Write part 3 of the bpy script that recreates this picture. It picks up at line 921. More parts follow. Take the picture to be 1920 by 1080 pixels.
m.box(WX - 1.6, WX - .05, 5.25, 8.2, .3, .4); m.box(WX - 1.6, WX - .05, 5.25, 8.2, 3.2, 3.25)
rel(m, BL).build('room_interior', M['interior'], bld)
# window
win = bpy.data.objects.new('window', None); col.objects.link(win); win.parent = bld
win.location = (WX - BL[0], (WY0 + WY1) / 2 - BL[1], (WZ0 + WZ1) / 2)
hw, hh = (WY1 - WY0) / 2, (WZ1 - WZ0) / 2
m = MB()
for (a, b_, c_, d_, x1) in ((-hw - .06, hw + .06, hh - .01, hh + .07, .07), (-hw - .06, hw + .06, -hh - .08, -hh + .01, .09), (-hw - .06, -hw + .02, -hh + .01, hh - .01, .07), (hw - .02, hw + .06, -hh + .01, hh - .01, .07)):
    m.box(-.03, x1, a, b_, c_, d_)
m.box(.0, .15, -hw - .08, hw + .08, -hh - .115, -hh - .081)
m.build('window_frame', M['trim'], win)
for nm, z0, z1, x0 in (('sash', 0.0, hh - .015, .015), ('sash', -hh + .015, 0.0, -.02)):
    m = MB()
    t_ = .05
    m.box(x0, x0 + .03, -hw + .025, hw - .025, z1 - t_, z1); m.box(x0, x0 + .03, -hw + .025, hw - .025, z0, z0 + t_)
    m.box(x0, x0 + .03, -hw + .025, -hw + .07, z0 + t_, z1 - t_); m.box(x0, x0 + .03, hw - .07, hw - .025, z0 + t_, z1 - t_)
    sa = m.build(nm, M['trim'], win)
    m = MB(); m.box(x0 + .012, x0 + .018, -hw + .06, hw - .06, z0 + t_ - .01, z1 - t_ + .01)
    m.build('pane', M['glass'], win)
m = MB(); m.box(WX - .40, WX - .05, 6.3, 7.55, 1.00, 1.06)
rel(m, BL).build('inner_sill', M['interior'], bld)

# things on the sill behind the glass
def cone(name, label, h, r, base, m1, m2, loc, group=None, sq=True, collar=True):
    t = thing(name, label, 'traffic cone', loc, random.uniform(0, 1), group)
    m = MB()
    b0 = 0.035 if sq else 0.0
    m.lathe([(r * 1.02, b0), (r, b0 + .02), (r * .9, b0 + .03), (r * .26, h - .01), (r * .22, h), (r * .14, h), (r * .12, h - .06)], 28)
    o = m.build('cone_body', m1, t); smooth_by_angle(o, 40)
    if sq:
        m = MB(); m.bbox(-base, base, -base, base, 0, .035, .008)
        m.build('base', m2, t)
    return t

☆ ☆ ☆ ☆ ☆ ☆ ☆

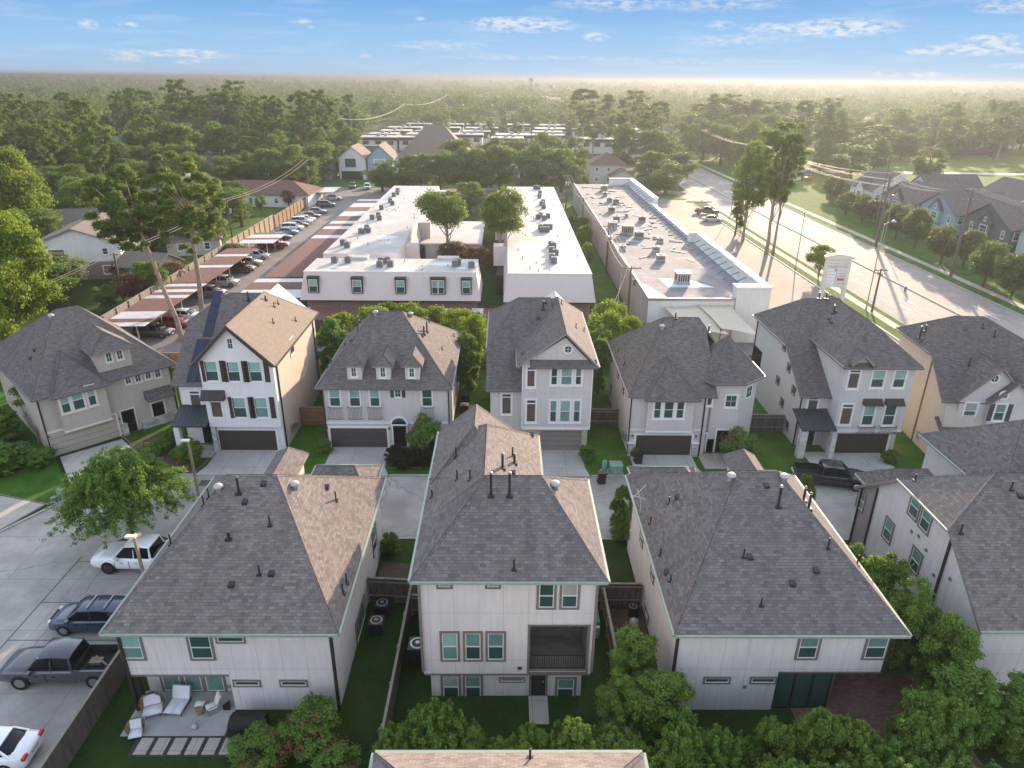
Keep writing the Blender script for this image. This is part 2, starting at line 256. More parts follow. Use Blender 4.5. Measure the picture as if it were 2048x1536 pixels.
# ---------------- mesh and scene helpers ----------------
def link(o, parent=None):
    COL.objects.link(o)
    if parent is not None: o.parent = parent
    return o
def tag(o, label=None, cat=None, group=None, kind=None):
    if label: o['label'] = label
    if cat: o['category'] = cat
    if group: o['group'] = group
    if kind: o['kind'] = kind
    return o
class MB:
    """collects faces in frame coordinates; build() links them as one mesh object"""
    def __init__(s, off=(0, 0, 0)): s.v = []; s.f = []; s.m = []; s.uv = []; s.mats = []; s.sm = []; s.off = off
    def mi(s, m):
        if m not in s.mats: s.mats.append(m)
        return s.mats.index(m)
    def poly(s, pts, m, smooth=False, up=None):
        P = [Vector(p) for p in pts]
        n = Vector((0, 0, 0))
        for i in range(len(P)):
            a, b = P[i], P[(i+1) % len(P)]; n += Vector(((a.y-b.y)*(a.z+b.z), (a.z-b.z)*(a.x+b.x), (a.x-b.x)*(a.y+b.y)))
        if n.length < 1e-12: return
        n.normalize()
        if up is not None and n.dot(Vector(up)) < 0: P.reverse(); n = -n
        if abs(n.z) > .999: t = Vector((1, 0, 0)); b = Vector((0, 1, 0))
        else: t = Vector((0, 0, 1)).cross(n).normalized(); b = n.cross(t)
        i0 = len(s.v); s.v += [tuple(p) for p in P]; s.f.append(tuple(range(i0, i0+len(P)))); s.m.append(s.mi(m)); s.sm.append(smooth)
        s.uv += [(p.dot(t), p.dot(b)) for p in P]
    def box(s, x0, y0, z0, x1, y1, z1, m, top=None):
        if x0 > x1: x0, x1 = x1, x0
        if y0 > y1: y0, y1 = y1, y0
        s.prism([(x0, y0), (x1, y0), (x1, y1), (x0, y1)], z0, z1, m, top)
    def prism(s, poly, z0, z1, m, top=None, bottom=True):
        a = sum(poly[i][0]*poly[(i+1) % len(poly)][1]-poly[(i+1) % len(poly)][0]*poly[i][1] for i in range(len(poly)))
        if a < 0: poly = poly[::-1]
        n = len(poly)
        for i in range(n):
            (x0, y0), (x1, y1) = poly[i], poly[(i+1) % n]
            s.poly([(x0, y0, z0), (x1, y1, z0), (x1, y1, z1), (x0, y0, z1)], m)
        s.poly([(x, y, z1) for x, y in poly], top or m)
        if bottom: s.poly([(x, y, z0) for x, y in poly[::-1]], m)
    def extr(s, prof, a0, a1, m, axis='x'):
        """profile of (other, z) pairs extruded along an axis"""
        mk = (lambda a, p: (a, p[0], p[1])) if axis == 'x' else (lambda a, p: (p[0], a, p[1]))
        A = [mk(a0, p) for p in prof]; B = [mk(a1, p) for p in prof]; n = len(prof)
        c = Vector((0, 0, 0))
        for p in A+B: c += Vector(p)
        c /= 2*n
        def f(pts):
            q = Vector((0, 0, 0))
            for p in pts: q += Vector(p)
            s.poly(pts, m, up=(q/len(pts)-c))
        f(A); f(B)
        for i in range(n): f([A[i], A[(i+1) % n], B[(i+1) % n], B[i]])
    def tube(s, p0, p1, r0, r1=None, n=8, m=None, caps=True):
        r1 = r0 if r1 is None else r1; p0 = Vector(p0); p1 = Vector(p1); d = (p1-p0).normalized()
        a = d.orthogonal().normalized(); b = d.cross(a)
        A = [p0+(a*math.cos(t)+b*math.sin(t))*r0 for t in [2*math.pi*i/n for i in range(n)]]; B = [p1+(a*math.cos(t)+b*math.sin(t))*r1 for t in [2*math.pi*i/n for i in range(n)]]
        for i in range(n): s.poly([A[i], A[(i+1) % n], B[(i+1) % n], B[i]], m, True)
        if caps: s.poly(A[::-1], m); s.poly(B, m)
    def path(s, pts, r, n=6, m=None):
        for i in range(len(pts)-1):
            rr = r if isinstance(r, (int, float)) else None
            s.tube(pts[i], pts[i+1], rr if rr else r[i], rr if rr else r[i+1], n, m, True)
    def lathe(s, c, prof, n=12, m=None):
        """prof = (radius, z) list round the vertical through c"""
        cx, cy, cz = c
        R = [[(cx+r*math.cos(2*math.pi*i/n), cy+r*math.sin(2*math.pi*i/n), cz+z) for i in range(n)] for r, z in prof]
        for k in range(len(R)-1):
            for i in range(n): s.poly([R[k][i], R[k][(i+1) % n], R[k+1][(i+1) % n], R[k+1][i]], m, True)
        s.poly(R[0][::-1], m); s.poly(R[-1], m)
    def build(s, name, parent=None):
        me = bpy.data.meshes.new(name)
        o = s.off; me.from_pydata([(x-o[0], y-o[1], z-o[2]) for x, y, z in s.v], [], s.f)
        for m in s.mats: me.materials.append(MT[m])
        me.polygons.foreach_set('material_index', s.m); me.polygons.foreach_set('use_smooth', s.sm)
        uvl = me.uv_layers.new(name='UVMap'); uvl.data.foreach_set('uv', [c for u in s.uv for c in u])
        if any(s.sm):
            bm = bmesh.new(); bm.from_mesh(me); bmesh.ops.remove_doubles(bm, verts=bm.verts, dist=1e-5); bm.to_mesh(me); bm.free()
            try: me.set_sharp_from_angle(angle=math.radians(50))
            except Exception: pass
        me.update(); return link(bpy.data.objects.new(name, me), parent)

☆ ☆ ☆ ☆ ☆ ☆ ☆

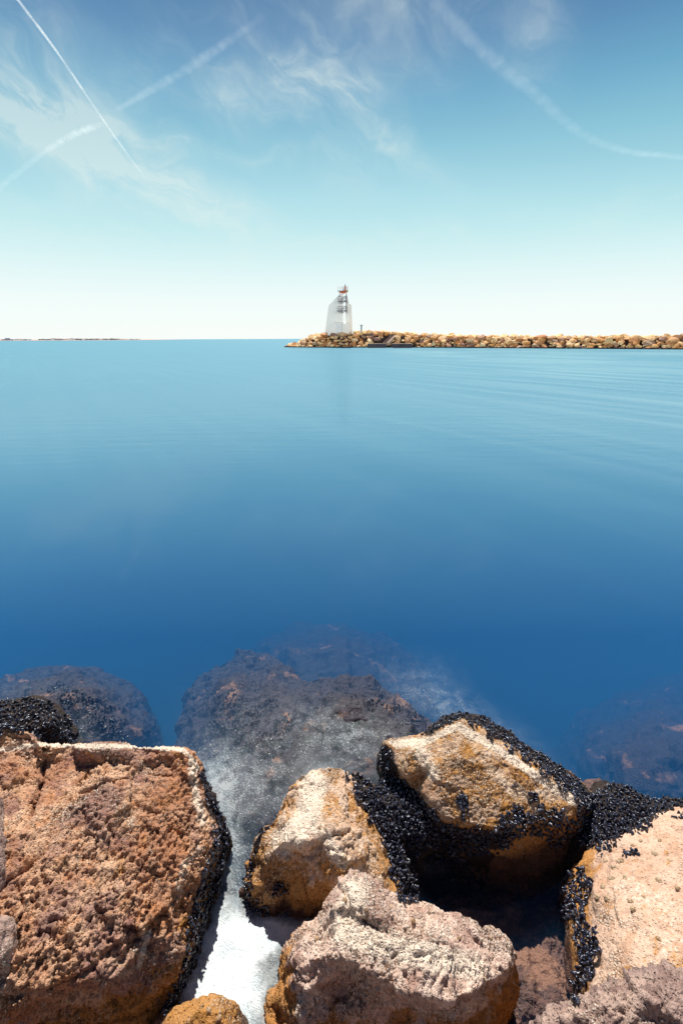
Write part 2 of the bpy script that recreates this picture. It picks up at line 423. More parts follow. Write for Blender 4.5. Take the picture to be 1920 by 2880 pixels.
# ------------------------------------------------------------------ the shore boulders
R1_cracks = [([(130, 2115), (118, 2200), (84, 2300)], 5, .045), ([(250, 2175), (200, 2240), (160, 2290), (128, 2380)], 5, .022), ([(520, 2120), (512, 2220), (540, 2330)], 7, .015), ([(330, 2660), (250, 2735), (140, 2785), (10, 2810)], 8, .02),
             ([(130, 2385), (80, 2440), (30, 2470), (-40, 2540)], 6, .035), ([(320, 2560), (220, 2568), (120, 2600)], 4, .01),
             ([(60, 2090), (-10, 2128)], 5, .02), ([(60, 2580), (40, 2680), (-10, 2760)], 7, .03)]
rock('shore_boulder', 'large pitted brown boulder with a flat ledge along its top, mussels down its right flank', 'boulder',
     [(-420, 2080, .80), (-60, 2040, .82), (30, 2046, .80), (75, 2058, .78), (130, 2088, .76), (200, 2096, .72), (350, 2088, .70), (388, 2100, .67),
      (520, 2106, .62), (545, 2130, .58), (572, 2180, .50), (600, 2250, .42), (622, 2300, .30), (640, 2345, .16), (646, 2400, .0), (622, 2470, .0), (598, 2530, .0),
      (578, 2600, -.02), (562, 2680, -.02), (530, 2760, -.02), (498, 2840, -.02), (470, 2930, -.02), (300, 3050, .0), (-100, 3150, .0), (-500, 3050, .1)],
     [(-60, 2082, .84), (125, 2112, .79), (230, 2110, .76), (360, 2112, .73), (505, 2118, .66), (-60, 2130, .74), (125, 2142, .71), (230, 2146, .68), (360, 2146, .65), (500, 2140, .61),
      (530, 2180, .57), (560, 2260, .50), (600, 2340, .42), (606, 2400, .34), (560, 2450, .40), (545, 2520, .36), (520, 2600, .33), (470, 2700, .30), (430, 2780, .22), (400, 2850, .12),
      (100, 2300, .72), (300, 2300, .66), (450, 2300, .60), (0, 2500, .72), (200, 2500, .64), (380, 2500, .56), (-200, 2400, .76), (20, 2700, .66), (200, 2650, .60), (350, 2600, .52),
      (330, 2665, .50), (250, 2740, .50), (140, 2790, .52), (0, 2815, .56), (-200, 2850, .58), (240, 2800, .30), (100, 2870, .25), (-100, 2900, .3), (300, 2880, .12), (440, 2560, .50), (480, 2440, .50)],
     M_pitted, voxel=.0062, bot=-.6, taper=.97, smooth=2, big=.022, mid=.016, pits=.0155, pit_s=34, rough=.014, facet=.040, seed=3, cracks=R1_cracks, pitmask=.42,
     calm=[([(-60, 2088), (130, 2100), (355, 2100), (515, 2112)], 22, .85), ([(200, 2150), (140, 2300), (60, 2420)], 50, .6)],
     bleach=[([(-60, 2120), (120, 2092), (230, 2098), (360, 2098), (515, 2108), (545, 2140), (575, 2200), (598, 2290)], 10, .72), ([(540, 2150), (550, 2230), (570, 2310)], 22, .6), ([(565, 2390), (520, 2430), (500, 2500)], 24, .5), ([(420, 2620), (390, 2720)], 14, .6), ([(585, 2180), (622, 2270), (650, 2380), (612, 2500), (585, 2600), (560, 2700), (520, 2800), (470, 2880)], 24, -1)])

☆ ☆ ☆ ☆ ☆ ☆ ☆

### Your objective
Tally up the lines in the preceding listing that contain the string "More". Respond with the number and nothing else.

### The response
3